Pular para o conteúdo principal

Gosto, não gosto



Discutir gostos agora é uma atividade sazonal. Às barbas de dezembro, os fóruns locais se agitam. A respeito do assunto, tava aqui pensando alto sobre como muitas vezes somos inexplicavelmente cruéis com quem julgamos ter um gosto apurado ou sofisticado (duas palavras traiçoeiras), classificando-o de elitista. E também sobre como nos esquecemos de que o ecletismo é quase sempre um elitismo com sinal invertido, ainda mais impositivo e excludente. E, finalmente, sobre como é antipático desgostar do que é de gosto comum.

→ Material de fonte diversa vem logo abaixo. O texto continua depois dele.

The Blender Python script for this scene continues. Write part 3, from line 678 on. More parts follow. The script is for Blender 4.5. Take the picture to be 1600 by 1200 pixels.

Um discurso possível: prefiro X a uma série de outras coisas. X, para mim, representa o melhor, o mais bem acabado, o que não se esvai no processo de consumo. Mesmo quem nunca ouviu falar de X, caso tenha a oportunidade de conhecê-lo, vai fruir algo de qualidade. Dizem que X é para poucos, entre os quais fui maldosamente incluído. Miopia. X é para todos, é para muitos. Num país governado por mim, as pessoas teriam amplo acesso a X. Nos réveillons promovidos sob minha batuta, X seria a regra e não a exceção.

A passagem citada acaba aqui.